Unser Streifzug führt uns weiter durch Kaleici und wir treffen auf Santana und seine Frau Fatma. Perfektes Deutsch und „friesisch herb“, ein Begriff der im Laufe des Gesprächs fällt, lassen uns aufhorchen: so stellen wir fest, das die beiden ein uns wohlbekanntes, türkisches Restaurant bei Oldenburg geführt hatten. Klein ist die Welt.

Wir setzen den Weg fort und treffen auf Cennet, die gerade ihr neues Geschäft Beauty & Coiffeur eröffnet hat.
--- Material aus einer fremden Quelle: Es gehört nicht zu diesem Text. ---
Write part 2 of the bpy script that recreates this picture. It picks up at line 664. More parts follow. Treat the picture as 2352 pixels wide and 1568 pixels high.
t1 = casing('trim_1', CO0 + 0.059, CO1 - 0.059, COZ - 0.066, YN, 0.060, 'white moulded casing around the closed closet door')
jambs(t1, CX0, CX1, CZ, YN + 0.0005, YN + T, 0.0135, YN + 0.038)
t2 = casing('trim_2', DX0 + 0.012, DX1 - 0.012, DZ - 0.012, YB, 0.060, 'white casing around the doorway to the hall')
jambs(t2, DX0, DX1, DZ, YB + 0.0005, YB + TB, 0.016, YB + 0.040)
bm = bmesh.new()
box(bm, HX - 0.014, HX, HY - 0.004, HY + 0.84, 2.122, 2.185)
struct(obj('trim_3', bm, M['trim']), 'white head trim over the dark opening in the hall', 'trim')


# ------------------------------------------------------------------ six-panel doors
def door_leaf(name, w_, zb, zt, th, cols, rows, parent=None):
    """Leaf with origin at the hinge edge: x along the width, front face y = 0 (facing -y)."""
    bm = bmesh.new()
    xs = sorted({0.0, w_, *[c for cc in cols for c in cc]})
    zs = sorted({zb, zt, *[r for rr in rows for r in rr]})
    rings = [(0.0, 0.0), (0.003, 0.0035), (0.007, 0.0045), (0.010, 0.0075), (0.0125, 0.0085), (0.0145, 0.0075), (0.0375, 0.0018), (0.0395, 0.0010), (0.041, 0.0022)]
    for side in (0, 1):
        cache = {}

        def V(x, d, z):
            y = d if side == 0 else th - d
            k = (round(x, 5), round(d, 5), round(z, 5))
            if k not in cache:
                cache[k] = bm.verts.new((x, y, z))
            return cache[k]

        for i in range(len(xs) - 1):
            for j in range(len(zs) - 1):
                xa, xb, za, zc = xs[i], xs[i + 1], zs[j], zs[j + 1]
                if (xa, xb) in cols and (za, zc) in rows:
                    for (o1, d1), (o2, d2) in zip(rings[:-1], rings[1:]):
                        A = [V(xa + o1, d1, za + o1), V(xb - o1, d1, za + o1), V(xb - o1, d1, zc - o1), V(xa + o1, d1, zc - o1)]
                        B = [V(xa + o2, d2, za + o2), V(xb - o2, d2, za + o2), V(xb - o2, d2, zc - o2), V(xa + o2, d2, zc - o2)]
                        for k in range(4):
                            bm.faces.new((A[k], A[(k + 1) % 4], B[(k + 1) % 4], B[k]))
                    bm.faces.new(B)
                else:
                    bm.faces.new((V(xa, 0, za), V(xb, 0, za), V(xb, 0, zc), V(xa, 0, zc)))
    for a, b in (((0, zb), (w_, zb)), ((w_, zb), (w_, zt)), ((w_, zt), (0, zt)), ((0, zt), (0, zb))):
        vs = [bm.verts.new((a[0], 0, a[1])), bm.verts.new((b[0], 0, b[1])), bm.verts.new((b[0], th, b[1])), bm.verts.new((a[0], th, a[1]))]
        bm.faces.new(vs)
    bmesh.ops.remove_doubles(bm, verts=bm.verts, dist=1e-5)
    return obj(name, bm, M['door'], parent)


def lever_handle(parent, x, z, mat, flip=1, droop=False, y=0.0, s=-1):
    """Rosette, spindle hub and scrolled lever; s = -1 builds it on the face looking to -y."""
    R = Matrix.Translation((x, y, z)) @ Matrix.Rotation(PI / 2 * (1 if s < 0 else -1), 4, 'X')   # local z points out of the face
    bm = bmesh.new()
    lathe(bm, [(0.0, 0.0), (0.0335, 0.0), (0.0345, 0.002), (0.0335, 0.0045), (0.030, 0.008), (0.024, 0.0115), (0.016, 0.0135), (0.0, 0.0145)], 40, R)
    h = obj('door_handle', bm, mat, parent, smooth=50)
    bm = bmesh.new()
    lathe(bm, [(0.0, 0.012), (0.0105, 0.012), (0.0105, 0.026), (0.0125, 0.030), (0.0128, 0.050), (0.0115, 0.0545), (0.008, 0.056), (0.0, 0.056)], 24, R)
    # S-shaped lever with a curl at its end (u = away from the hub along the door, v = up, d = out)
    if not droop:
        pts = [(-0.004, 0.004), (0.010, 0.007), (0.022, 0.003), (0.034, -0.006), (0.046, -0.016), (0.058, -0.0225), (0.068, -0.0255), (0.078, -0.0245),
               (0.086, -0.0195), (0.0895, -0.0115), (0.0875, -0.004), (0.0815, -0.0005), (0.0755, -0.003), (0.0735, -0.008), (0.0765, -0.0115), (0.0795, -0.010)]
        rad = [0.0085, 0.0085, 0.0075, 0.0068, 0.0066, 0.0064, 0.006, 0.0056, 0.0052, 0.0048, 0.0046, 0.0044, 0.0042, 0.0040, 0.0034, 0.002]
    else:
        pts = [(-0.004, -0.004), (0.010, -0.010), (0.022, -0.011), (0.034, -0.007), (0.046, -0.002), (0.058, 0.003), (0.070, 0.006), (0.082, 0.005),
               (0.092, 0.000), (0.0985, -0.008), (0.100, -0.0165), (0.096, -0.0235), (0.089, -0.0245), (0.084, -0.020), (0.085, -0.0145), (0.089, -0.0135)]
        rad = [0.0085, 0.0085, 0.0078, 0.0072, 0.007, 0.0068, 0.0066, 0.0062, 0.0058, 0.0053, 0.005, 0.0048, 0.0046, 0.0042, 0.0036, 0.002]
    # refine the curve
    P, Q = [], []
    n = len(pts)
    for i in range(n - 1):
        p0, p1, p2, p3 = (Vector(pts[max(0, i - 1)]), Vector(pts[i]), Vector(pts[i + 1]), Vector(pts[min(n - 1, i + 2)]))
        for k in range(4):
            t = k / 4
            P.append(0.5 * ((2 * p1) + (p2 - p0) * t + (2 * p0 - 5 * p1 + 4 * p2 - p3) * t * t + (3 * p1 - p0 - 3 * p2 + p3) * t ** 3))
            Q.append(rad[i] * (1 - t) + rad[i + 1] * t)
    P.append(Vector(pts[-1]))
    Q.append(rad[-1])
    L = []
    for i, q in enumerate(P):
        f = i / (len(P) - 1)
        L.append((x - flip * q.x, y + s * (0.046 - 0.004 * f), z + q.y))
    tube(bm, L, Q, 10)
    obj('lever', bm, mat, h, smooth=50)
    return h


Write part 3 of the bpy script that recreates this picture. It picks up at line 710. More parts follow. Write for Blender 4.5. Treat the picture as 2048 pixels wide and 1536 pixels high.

Sie ist aus Deutschland heimgekehrt, wie sie uns erzählt. Integrationsprobleme Ihres Sohnes brachten die Familie auf den Gedanken, den Sohn zur Ausbildung im Hotelfach für ein Jahr auf Probe nach Alanya zu schicken. Dem gefiel es dann aber so gut, das er nicht nach Deutschland zurück wollte. Was also blieb Cennet übrig, nach dem sie im Folgejahr mehrfach ebenfalls 6-wöchige Aufenthalte in Alanya verbrachte, als an einen Umzug zu denken. Das ist jetzt fünf Jahre her. Mittlerweile und dank ihrer guten Ausbildung, hat sie sich einen Stammkundenkreis aufgebaut, der durch wiederkehrende Touristen stetig anwuchs, so das in Kürze auch ihr Mann von Deutschland zurück kehren wird. Für das neue Geschäft im renovierten historischen Gebäude hofft sie auf weiteren Zuspruch und möglichst viele neue Kunden. 

Wir verspüren Lust auf Pasta und folgen einem weiteren Hinweis: Mamma Rosa, das mit hausgemachten italienischen Spezialitäten wirbt. Hausgemachte Gnocchi mit Rindfleisch und Ravioli mit Ricotta Käse und Spinat wählen wir aus – einfach lecker. Schnell lernen wir Rossanna kennen, die uns umsorgt. Zusammen mit ihrem Mann Fausto und ihrer Mutter haben sie das Restaurant Mamma Rosa im Mai 2010 eröffnet. Ursprünglich aus Sizilien stammend, sind Fausto und Rosanna zunächst nach New York, dann nach Costa Rica, nach Damaskus und einigen weiteren Stationen als echte Weltenbummler nie richtig sesshaft geworden. Ihr Interesse an kulturhistorischer Geschichtebrachte die drei dann auch in die Türkei, von Damaskus aus kommend. In Istanbul wurde ihnen klar, das sie auf ihrer Reise Antalya versäumt hatten. Schnell kam es zu der Entscheidung, die Stadt zumindest noch zu besuchen, bevor es nach Sizilien zurück gehen sollte. Gesagt, getan und dann ….. hängengeblieben. So spielt das Leben. Irgendwann einmal möchte Rosanna zurück nach Sizilien – Fausto ist sich da noch nicht so sicher.

In der Pension Safran Sari treffen wir auf Michael, der uns auf einen Tee einlädt. So lernen wir auch Gülseren kennen, der die Hotelpension  gehört. Das Safran Sari Hotel ist ein Musterbeispiel für die liebevolle Restauration eines alten römischen Herrenhauses in Kaleici. Seit Jahren beschäftigt Gülseren sich mit dem Schutz der alten Bausubstanz von Kaleici, arbeitet in dem Bereich eng mit dem Architekten  Nejat Üregen zusammen. Mit Stolz kann sie von sich behaupten, einigen der fast eingefallenen Häuser zu neuem Leben verholfen zu haben. Und das zu Recht, denn beim Schlendern durch die Altstadtgassen hat man sofort ein „heimisches“ Gefühl, ja man fühlt sich wohl in Kaleici.  

Im Kaleici Museum „Suna & Inan Kirac“ werden wir von  Direktor Kayhan Dörtlük empfangen, der uns zu einem Rundgang durch die Bibliothek, das Forschungsinstitut für Besiedlung im Mittelmeerraum und die Ausstellung seines Hauses einlädt. Schon imposant all die internationalen Druckerzeugnisse zur Geschichte der Griechen, der Römer und der Seldschuken in den Räumen zu durchkämmen. Regelmäßig kommen Studenten und Schüler um sich hier zu informieren. Auch wir werden eingeladen, die umfangreiche Sammlung des Museums für unsere Recherche zu benutzen. Es gibt auch eine „Schatzkammer“, die uns geöffnet wird: Bücher zur Region aus vergangenen Jahrhunderten.